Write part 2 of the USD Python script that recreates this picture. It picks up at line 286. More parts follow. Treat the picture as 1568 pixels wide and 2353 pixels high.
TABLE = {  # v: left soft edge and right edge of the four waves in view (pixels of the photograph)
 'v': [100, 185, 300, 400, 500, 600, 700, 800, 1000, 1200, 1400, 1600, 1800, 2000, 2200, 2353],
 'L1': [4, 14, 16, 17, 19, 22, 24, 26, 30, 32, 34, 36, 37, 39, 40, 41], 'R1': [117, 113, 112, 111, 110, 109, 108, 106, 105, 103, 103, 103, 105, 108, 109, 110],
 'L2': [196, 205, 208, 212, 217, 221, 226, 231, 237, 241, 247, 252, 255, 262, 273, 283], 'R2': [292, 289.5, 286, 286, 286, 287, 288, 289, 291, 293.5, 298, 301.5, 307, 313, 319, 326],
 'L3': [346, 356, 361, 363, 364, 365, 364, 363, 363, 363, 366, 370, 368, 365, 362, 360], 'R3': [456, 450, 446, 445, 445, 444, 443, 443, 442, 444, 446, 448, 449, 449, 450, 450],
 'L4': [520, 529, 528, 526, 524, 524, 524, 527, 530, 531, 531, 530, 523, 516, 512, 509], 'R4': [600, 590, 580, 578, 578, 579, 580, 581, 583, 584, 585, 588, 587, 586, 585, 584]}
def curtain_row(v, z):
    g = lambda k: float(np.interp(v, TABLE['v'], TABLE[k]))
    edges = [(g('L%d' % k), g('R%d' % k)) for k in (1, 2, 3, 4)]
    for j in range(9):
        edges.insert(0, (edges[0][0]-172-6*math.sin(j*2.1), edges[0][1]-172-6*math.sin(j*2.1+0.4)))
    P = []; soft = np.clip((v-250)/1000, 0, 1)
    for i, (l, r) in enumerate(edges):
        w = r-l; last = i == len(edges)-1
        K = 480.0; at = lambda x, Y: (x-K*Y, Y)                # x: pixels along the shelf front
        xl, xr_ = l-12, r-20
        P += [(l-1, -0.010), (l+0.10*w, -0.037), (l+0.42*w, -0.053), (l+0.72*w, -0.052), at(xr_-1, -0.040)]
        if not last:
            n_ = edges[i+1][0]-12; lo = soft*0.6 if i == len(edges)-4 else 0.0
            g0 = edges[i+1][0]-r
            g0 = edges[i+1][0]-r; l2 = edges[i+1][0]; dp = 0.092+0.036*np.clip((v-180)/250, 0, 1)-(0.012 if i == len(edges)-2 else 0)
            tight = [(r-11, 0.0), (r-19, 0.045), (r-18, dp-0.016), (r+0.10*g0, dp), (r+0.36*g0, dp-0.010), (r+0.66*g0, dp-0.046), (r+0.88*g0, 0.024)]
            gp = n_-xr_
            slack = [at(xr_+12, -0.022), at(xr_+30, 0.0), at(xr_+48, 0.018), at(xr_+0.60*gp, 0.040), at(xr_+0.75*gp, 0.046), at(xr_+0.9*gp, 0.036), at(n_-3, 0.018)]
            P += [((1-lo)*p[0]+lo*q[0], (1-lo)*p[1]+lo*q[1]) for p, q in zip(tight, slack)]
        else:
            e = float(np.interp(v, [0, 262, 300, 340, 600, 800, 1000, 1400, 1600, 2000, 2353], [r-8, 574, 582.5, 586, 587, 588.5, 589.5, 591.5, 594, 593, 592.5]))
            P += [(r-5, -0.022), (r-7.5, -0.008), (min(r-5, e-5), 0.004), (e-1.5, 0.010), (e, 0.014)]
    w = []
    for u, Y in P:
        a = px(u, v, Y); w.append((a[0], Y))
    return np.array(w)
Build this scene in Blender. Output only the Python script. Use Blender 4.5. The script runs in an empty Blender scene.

** AIM OF THE EXERCISE **
The records above are to be repeated exactly, in their entirety.

** RESULT OF THIS TASK **
Write part 2 of the USD Python script that recreates this picture. It picks up at line 286. More parts follow. Treat the picture as 1568 pixels wide and 2353 pixels high.
TABLE = {  # v: left soft edge and right edge of the four waves in view (pixels of the photograph)
 'v': [100, 185, 300, 400, 500, 600, 700, 800, 1000, 1200, 1400, 1600, 1800, 2000, 2200, 2353],
 'L1': [4, 14, 16, 17, 19, 22, 24, 26, 30, 32, 34, 36, 37, 39, 40, 41], 'R1': [117, 113, 112, 111, 110, 109, 108, 106, 105, 103, 103, 103, 105, 108, 109, 110],
 'L2': [196, 205, 208, 212, 217, 221, 226, 231, 237, 241, 247, 252, 255, 262, 273, 283], 'R2': [292, 289.5, 286, 286, 286, 287, 288, 289, 291, 293.5, 298, 301.5, 307, 313, 319, 326],
 'L3': [346, 356, 361, 363, 364, 365, 364, 363, 363, 363, 366, 370, 368, 365, 362, 360], 'R3': [456, 450, 446, 445, 445, 444, 443, 443, 442, 444, 446, 448, 449, 449, 450, 450],
 'L4': [520, 529, 528, 526, 524, 524, 524, 527, 530, 531, 531, 530, 523, 516, 512, 509], 'R4': [600, 590, 580, 578, 578, 579, 580, 581, 583, 584, 585, 588, 587, 586, 585, 584]}
def curtain_row(v, z):
    g = lambda k: float(np.interp(v, TABLE['v'], TABLE[k]))
    edges = [(g('L%d' % k), g('R%d' % k)) for k in (1, 2, 3, 4)]
    for j in range(9):
        edges.insert(0, (edges[0][0]-172-6*math.sin(j*2.1), edges[0][1]-172-6*math.sin(j*2.1+0.4)))
    P = []; soft = np.clip((v-250)/1000, 0, 1)
    for i, (l, r) in enumerate(edges):
        w = r-l; last = i == len(edges)-1
        K = 480.0; at = lambda x, Y: (x-K*Y, Y)                # x: pixels along the shelf front
        xl, xr_ = l-12, r-20
        P += [(l-1, -0.010), (l+0.10*w, -0.037), (l+0.42*w, -0.053), (l+0.72*w, -0.052), at(xr_-1, -0.040)]
        if not last:
            n_ = edges[i+1][0]-12; lo = soft*0.6 if i == len(edges)-4 else 0.0
            g0 = edges[i+1][0]-r
            g0 = edges[i+1][0]-r; l2 = edges[i+1][0]; dp = 0.092+0.036*np.clip((v-180)/250, 0, 1)-(0.012 if i == len(edges)-2 else 0)
            tight = [(r-11, 0.0), (r-19, 0.045), (r-18, dp-0.016), (r+0.10*g0, dp), (r+0.36*g0, dp-0.010), (r+0.66*g0, dp-0.046), (r+0.88*g0, 0.024)]
            gp = n_-xr_
            slack = [at(xr_+12, -0.022), at(xr_+30, 0.0), at(xr_+48, 0.018), at(xr_+0.60*gp, 0.040), at(xr_+0.75*gp, 0.046), at(xr_+0.9*gp, 0.036), at(n_-3, 0.018)]
            P += [((1-lo)*p[0]+lo*q[0], (1-lo)*p[1]+lo*q[1]) for p, q in zip(tight, slack)]
        else:
            e = float(np.interp(v, [0, 262, 300, 340, 600, 800, 1000, 1400, 1600, 2000, 2353], [r-8, 574, 582.5, 586, 587, 588.5, 589.5, 591.5, 594, 593, 592.5]))
            P += [(r-5, -0.022), (r-7.5, -0.008), (min(r-5, e-5), 0.004), (e-1.5, 0.010), (e, 0.014)]
    w = []
    for u, Y in P:
        a = px(u, v, Y); w.append((a[0], Y))
    return np.array(w)
Build this scene in Blender. Output only the Python script. Use Blender 4.5. The script runs in an empty Blender scene.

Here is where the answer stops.